Source material:
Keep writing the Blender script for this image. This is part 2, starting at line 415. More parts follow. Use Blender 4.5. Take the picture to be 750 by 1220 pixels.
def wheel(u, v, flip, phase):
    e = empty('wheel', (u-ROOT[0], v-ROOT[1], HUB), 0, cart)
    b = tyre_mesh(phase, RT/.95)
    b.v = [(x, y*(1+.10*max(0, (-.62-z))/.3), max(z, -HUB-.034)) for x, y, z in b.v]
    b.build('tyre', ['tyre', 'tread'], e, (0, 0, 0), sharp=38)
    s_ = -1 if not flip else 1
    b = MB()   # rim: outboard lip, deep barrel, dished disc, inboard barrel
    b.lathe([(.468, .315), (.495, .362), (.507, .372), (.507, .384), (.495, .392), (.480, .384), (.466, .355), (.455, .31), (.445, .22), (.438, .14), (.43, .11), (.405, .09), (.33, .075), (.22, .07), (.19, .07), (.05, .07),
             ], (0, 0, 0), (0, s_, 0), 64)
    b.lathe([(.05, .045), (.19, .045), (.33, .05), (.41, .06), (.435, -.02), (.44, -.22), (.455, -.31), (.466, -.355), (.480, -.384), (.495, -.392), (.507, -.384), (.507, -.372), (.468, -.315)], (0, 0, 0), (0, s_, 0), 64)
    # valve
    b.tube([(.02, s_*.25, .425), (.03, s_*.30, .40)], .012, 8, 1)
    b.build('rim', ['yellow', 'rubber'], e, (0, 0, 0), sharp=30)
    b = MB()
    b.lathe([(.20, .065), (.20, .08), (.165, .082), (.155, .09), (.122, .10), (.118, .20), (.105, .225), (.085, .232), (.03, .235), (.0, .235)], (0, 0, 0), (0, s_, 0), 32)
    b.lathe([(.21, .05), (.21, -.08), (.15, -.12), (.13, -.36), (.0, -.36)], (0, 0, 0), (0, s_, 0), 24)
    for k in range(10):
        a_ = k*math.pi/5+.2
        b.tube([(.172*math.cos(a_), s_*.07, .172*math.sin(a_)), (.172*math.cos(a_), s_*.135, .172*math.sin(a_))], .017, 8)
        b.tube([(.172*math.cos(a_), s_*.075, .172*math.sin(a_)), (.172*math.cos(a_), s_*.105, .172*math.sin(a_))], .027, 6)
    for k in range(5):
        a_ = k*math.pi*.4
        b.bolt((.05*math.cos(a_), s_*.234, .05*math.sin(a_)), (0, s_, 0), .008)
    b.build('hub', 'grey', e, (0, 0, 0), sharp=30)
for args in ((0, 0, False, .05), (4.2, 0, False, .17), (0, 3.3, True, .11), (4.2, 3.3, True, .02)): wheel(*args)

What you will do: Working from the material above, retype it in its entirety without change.

Solved problem:
Keep writing the Blender script for this image. This is part 2, starting at line 415. More parts follow. Use Blender 4.5. Take the picture to be 750 by 1220 pixels.
def wheel(u, v, flip, phase):
    e = empty('wheel', (u-ROOT[0], v-ROOT[1], HUB), 0, cart)
    b = tyre_mesh(phase, RT/.95)
    b.v = [(x, y*(1+.10*max(0, (-.62-z))/.3), max(z, -HUB-.034)) for x, y, z in b.v]
    b.build('tyre', ['tyre', 'tread'], e, (0, 0, 0), sharp=38)
    s_ = -1 if not flip else 1
    b = MB()   # rim: outboard lip, deep barrel, dished disc, inboard barrel
    b.lathe([(.468, .315), (.495, .362), (.507, .372), (.507, .384), (.495, .392), (.480, .384), (.466, .355), (.455, .31), (.445, .22), (.438, .14), (.43, .11), (.405, .09), (.33, .075), (.22, .07), (.19, .07), (.05, .07),
             ], (0, 0, 0), (0, s_, 0), 64)
    b.lathe([(.05, .045), (.19, .045), (.33, .05), (.41, .06), (.435, -.02), (.44, -.22), (.455, -.31), (.466, -.355), (.480, -.384), (.495, -.392), (.507, -.384), (.507, -.372), (.468, -.315)], (0, 0, 0), (0, s_, 0), 64)
    # valve
    b.tube([(.02, s_*.25, .425), (.03, s_*.30, .40)], .012, 8, 1)
    b.build('rim', ['yellow', 'rubber'], e, (0, 0, 0), sharp=30)
    b = MB()
    b.lathe([(.20, .065), (.20, .08), (.165, .082), (.155, .09), (.122, .10), (.118, .20), (.105, .225), (.085, .232), (.03, .235), (.0, .235)], (0, 0, 0), (0, s_, 0), 32)
    b.lathe([(.21, .05), (.21, -.08), (.15, -.12), (.13, -.36), (.0, -.36)], (0, 0, 0), (0, s_, 0), 24)
    for k in range(10):
        a_ = k*math.pi/5+.2
        b.tube([(.172*math.cos(a_), s_*.07, .172*math.sin(a_)), (.172*math.cos(a_), s_*.135, .172*math.sin(a_))], .017, 8)
        b.tube([(.172*math.cos(a_), s_*.075, .172*math.sin(a_)), (.172*math.cos(a_), s_*.105, .172*math.sin(a_))], .027, 6)
    for k in range(5):
        a_ = k*math.pi*.4
        b.bolt((.05*math.cos(a_), s_*.234, .05*math.sin(a_)), (0, s_, 0), .008)
    b.build('hub', 'grey', e, (0, 0, 0), sharp=30)
for args in ((0, 0, False, .05), (4.2, 0, False, .17), (0, 3.3, True, .11), (4.2, 3.3, True, .02)): wheel(*args)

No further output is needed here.